● Your goal: Every line of the material that follows must be printed again exactly.

------------

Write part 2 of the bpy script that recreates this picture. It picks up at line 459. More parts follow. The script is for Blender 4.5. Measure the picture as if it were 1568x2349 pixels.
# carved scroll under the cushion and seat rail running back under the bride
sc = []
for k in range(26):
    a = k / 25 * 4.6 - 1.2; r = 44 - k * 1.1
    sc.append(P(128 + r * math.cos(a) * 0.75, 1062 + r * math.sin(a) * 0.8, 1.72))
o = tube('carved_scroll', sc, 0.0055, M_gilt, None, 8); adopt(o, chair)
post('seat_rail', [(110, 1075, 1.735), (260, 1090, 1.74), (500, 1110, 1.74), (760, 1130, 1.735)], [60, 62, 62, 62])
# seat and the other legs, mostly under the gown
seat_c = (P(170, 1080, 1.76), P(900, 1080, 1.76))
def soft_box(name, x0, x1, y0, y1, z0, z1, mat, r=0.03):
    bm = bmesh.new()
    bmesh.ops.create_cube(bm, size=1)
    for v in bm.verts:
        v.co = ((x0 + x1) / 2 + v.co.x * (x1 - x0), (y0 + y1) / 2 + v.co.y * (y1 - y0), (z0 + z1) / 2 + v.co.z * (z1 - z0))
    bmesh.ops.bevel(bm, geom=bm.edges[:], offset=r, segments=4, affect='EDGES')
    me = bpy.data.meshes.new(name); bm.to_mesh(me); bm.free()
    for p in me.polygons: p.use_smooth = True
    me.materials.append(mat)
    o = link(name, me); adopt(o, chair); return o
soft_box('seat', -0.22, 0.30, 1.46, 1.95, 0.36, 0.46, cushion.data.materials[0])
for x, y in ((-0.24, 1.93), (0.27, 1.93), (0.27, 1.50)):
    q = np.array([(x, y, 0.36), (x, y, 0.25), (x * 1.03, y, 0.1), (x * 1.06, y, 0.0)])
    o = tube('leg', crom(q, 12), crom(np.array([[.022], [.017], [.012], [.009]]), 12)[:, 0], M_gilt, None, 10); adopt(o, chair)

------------

● Task result:
Write part 2 of the bpy script that recreates this picture. It picks up at line 459. More parts follow. The script is for Blender 4.5. Measure the picture as if it were 1568x2349 pixels.
# carved scroll under the cushion and seat rail running back under the bride
sc = []
for k in range(26):
    a = k / 25 * 4.6 - 1.2; r = 44 - k * 1.1
    sc.append(P(128 + r * math.cos(a) * 0.75, 1062 + r * math.sin(a) * 0.8, 1.72))
o = tube('carved_scroll', sc, 0.0055, M_gilt, None, 8); adopt(o, chair)
post('seat_rail', [(110, 1075, 1.735), (260, 1090, 1.74), (500, 1110, 1.74), (760, 1130, 1.735)], [60, 62, 62, 62])
# seat and the other legs, mostly under the gown
seat_c = (P(170, 1080, 1.76), P(900, 1080, 1.76))
def soft_box(name, x0, x1, y0, y1, z0, z1, mat, r=0.03):
    bm = bmesh.new()
    bmesh.ops.create_cube(bm, size=1)
    for v in bm.verts:
        v.co = ((x0 + x1) / 2 + v.co.x * (x1 - x0), (y0 + y1) / 2 + v.co.y * (y1 - y0), (z0 + z1) / 2 + v.co.z * (z1 - z0))
    bmesh.ops.bevel(bm, geom=bm.edges[:], offset=r, segments=4, affect='EDGES')
    me = bpy.data.meshes.new(name); bm.to_mesh(me); bm.free()
    for p in me.polygons: p.use_smooth = True
    me.materials.append(mat)
    o = link(name, me); adopt(o, chair); return o
soft_box('seat', -0.22, 0.30, 1.46, 1.95, 0.36, 0.46, cushion.data.materials[0])
for x, y in ((-0.24, 1.93), (0.27, 1.93), (0.27, 1.50)):
    q = np.array([(x, y, 0.36), (x, y, 0.25), (x * 1.03, y, 0.1), (x * 1.06, y, 0.0)])
    o = tube('leg', crom(q, 12), crom(np.array([[.022], [.017], [.012], [.009]]), 12)[:, 0], M_gilt, None, 10); adopt(o, chair)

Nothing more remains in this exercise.